Kate Ferguson mentions Justine Greening’s keynote speech at the Carnegie-Sutton Trust ‘Best in Class 2018 Summit’ in the Daily Mail. 

Employers should shun Old Etonians and give jobs to state school candidates with the same grades, a Tory former education secretary has said.

Conservative MP Justine Greening urged bosses to do more to give under privileged youngsters a hand up. She said where applicants have the same grades employers should give the job to the candidate from the struggling state school because they are more ‘impressive’.

Ms Greening, the Tory MP for Putney in London, went to a comprehensive and her remark will be seen as a barb against some of her former Cabinet colleagues. Foreign Secretary Boris Johnson went to Eton where he was two years above his future Prime Minister and boss David Cameron.

Speaking made her case at a summit on social mobility organised by the Sutton Trust in New York, according to the TES.

She said: ‘Contextual recruitment basically says when you’re looking at someone’s grades who’s applied for a job to you, look at in the context of the school they went to.

‘You can easily do this, there’s software to help you as a company.

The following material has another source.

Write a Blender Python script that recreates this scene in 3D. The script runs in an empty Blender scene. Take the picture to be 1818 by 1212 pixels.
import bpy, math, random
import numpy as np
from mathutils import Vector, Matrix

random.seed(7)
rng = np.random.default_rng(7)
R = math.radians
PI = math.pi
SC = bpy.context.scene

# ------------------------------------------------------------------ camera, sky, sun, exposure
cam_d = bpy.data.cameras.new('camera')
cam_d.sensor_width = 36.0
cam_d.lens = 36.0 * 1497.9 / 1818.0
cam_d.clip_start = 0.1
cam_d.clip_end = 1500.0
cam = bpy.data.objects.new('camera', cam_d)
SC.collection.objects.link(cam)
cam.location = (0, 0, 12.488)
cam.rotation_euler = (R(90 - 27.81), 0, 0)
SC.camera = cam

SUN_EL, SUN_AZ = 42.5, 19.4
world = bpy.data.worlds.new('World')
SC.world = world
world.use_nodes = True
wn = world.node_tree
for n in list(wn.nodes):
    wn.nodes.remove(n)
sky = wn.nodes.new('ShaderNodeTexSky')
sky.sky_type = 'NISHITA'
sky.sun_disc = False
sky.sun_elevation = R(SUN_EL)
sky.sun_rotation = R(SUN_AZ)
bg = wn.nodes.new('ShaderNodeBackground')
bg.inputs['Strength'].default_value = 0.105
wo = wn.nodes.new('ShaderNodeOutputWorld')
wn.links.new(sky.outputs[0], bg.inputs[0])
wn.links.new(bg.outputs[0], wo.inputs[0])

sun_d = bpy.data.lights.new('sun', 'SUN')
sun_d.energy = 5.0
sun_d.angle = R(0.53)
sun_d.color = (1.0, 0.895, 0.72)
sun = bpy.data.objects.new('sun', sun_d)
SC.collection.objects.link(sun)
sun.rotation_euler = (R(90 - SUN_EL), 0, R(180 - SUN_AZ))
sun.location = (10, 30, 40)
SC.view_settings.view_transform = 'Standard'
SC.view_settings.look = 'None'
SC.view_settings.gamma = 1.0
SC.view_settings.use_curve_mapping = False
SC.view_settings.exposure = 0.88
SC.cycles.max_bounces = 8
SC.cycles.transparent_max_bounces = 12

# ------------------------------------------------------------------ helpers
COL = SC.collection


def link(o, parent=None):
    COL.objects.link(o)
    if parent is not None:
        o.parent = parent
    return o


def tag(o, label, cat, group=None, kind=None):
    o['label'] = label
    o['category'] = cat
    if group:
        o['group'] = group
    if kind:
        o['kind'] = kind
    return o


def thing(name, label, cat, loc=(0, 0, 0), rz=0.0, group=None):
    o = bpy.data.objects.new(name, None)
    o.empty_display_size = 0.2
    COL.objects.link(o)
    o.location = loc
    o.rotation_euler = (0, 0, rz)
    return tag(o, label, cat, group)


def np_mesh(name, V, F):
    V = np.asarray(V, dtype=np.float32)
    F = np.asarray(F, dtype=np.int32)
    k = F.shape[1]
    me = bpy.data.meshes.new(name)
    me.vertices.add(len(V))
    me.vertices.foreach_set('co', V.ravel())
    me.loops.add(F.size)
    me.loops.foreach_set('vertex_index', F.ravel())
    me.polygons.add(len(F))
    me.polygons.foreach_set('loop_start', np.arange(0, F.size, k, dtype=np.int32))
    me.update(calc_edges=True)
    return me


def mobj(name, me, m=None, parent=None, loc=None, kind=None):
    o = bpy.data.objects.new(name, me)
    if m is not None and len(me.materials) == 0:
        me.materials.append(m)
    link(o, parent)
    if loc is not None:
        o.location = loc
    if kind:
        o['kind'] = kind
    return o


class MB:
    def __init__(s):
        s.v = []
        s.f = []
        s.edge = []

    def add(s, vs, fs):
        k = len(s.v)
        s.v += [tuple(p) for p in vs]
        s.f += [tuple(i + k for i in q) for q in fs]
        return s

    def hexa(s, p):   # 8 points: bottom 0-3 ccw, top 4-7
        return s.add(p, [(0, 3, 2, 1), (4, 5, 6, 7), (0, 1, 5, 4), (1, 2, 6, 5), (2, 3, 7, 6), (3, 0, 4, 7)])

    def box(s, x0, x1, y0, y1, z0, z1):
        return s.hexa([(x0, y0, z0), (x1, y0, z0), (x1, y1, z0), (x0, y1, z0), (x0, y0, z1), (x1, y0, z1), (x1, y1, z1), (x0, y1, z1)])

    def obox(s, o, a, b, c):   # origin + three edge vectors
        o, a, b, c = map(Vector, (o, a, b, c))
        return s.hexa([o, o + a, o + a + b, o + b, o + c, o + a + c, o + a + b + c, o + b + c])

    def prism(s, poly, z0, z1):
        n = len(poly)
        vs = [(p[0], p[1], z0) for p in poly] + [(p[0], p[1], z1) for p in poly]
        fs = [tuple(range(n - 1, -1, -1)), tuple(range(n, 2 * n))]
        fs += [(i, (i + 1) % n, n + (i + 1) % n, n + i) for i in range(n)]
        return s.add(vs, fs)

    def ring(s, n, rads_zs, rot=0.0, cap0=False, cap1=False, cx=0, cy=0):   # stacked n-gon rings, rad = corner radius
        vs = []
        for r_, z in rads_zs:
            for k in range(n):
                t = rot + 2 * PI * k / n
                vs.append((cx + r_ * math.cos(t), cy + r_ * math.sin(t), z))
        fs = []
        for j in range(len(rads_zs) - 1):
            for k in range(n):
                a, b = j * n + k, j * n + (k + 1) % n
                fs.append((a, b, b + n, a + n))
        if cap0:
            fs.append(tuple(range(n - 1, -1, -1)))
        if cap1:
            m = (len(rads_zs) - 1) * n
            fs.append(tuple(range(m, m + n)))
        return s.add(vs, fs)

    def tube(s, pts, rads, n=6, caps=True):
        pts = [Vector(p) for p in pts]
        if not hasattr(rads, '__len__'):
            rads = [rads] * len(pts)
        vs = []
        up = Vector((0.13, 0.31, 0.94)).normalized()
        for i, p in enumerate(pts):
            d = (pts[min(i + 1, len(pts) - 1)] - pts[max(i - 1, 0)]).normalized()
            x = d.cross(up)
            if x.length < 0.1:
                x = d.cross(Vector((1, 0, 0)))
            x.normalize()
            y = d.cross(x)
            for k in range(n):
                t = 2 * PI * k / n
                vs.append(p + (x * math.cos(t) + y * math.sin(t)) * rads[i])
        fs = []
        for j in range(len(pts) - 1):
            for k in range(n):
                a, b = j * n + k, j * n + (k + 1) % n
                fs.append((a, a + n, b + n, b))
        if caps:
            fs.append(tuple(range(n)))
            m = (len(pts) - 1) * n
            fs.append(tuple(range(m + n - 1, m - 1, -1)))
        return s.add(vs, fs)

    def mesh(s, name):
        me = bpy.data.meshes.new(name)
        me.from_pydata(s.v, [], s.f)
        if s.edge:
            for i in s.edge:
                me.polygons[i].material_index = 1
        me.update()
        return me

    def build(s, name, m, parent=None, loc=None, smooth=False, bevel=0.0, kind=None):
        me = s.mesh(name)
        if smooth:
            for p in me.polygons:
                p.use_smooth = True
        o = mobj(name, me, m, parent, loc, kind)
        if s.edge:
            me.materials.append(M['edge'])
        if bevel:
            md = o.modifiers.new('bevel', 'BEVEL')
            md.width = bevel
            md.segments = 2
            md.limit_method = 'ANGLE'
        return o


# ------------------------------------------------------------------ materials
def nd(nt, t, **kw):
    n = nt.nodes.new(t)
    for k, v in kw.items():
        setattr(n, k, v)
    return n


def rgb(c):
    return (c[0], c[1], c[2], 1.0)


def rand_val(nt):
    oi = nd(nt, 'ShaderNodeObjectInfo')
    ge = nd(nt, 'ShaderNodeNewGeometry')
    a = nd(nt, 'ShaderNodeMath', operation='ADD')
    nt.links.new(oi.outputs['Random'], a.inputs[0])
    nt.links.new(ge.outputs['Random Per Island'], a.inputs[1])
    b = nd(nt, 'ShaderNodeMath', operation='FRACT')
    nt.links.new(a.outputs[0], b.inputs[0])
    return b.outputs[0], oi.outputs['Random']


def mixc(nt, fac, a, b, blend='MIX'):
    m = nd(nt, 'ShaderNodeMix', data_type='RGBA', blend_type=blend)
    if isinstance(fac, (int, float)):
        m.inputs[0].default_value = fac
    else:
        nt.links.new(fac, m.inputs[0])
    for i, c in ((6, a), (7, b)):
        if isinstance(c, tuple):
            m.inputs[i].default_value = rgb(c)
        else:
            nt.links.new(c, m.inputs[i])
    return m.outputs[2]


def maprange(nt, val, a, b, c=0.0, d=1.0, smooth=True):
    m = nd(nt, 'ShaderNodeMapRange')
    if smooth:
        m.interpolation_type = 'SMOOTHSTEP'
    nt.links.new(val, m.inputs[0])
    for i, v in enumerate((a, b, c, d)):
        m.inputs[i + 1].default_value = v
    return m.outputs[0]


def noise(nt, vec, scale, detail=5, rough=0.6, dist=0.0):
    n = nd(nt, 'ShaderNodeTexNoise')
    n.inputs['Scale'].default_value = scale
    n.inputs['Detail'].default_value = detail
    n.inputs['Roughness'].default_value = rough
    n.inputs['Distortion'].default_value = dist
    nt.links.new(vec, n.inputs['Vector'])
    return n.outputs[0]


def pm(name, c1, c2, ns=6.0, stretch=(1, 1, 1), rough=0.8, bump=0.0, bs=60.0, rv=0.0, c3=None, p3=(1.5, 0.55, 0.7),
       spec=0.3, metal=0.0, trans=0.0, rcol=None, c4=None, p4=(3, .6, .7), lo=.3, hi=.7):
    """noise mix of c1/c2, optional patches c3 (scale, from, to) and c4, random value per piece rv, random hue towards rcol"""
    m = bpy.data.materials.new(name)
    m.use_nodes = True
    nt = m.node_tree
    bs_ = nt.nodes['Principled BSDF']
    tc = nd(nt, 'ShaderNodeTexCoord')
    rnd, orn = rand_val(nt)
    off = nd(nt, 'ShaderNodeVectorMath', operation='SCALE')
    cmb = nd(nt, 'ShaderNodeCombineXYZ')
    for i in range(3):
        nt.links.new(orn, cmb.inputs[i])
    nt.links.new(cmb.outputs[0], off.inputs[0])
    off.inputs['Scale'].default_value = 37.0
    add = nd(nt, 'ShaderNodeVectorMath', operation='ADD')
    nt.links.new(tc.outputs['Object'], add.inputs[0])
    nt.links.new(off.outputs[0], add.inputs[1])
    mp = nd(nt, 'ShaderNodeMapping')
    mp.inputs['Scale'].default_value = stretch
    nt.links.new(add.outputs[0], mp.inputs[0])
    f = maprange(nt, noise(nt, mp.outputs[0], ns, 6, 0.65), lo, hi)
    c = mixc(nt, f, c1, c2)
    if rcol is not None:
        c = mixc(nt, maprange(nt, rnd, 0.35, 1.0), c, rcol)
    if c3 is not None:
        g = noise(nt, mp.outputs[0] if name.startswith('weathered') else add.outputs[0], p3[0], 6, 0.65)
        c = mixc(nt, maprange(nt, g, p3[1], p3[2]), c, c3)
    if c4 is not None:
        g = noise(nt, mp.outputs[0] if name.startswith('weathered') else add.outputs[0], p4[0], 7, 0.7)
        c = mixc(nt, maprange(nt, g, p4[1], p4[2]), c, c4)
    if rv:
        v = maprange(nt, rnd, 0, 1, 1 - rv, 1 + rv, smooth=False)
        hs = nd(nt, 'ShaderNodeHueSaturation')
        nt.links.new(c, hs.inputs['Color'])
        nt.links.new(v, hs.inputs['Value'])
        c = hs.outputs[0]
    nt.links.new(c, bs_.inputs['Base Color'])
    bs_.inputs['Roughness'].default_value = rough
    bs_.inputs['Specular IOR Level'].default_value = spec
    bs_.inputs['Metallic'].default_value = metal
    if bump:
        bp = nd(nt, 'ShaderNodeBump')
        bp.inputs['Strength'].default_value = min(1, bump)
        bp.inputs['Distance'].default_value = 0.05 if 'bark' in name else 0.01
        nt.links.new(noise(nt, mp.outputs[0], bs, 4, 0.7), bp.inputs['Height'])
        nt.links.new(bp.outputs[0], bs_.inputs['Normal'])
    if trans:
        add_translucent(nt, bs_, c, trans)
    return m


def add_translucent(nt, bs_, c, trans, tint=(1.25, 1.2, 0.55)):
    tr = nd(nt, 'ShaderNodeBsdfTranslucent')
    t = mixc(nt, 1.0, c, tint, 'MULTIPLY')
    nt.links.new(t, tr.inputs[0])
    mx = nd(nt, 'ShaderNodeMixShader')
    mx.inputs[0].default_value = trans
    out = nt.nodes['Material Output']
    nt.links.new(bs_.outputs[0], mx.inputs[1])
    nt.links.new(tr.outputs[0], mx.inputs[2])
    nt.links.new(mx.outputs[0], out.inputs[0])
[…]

So if you get three Bs from Eton, you’re probably not as impressive as somebody who gets three Bs from the school in a part of the country where the school [wasn’t] doing well.’

‘That needs to be much more sophisticatedly used by companies to start looking at the quality of candidates and the potential candidates that are applying to them for careers and jobs.’

Ms Greening said contextual recruitment would allow companies to ‘stop fishing in a talent puddle and start fishing in a talent pool’.